Stored data ▸
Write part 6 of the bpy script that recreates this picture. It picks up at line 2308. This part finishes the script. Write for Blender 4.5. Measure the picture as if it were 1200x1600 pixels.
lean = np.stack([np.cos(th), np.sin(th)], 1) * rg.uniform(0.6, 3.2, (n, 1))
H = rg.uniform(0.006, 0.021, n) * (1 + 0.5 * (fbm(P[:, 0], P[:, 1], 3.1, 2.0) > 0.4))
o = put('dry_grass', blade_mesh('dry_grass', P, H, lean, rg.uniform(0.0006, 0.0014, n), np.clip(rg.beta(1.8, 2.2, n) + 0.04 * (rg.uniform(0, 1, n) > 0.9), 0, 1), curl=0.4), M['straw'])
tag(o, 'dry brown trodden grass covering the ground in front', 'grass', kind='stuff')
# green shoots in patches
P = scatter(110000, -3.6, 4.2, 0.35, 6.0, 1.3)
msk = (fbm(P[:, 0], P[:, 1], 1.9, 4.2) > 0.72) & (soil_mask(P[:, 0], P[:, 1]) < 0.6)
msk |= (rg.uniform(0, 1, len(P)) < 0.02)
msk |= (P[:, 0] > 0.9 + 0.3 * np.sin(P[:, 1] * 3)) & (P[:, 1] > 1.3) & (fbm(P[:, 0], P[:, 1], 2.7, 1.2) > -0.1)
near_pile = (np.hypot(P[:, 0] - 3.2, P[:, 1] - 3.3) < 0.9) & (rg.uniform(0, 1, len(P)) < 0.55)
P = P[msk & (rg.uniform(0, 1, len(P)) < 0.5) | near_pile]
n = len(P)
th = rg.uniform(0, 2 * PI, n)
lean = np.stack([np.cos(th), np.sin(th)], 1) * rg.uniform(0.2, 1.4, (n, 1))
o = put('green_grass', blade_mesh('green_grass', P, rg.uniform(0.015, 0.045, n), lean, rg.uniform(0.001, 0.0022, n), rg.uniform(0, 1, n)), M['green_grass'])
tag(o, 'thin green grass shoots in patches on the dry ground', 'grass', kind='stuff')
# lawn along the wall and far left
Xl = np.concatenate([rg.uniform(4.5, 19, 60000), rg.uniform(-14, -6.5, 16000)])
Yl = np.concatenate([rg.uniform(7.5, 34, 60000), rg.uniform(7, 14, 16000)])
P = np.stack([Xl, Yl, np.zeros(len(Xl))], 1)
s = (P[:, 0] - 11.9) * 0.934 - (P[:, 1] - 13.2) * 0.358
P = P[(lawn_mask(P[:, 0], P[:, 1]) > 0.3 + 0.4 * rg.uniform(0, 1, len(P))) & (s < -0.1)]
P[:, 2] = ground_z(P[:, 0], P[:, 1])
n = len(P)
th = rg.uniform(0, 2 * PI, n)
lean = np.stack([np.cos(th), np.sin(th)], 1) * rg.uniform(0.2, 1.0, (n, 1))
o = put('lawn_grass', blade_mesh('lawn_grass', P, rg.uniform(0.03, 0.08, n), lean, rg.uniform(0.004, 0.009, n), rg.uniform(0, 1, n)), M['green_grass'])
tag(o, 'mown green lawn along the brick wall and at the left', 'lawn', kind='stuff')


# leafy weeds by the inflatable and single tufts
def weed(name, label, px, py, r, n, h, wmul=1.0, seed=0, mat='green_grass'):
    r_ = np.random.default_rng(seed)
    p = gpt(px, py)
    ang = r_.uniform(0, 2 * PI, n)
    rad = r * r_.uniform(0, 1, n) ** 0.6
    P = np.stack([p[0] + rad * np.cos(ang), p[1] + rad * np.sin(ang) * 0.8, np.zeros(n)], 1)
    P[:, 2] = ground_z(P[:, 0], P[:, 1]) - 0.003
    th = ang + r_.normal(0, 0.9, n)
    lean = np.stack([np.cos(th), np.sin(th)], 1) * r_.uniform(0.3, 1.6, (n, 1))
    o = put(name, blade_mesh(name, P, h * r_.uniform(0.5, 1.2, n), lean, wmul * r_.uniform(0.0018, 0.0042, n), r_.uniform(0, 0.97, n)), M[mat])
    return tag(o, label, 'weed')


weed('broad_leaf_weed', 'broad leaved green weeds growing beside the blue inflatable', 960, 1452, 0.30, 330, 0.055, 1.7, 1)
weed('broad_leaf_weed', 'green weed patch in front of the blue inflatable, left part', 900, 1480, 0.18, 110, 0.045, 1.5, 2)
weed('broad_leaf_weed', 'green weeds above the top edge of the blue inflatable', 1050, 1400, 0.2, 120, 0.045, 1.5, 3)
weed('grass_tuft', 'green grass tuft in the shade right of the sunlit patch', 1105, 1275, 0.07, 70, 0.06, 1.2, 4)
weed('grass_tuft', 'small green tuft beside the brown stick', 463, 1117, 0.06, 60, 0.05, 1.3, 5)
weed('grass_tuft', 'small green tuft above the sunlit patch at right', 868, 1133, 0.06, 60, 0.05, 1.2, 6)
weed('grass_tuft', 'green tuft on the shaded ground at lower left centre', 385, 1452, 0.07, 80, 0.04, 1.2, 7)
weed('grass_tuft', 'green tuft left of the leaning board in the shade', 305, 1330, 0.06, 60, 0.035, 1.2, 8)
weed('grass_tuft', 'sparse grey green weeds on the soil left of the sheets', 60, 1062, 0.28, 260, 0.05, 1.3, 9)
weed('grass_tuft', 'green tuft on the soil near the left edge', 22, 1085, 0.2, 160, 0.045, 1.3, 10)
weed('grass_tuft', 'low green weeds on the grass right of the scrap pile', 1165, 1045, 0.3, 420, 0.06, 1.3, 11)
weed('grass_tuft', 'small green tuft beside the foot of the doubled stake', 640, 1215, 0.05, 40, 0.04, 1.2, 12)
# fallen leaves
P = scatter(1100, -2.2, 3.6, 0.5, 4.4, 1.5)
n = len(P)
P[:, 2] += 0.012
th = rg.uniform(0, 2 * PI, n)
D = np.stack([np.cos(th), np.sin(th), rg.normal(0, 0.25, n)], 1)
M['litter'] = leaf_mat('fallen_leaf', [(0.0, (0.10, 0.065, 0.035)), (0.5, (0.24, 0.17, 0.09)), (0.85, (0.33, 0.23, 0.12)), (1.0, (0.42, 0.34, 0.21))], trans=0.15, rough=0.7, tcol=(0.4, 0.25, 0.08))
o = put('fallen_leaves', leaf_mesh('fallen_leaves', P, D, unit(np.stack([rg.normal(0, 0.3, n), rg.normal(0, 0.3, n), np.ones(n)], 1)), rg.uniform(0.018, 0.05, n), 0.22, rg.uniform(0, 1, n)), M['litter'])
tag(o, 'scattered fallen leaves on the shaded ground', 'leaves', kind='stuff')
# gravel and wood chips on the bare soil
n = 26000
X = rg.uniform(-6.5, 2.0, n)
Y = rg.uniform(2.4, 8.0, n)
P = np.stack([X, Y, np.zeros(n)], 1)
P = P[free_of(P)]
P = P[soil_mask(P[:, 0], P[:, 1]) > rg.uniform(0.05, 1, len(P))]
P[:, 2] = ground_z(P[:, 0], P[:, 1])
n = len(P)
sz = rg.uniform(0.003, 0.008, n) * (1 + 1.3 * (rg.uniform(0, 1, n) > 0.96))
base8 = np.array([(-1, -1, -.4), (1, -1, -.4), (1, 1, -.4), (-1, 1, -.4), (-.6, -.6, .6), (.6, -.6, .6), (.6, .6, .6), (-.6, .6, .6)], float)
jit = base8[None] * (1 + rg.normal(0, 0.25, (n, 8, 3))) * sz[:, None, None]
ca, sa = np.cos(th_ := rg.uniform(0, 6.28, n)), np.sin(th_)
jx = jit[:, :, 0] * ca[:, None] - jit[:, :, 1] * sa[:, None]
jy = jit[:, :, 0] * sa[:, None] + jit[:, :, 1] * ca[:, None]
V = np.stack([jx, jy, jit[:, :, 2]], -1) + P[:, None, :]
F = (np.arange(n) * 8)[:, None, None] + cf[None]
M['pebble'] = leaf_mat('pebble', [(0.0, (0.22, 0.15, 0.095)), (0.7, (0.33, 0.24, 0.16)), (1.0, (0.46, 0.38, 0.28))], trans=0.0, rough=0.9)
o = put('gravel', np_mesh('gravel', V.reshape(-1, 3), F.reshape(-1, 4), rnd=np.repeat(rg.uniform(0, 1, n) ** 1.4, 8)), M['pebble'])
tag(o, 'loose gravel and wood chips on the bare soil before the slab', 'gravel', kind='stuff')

Challenge ▸
Pick out lines containing the word "part", each one as written.

Answer below ▸
Write part 6 of the bpy script that recreates this picture. It picks up at line 2308. This part finishes the script. Write for Blender 4.5. Measure the picture as if it were 1200x1600 pixels.
weed('broad_leaf_weed', 'green weed patch in front of the blue inflatable, left part', 900, 1480, 0.18, 110, 0.045, 1.5, 2)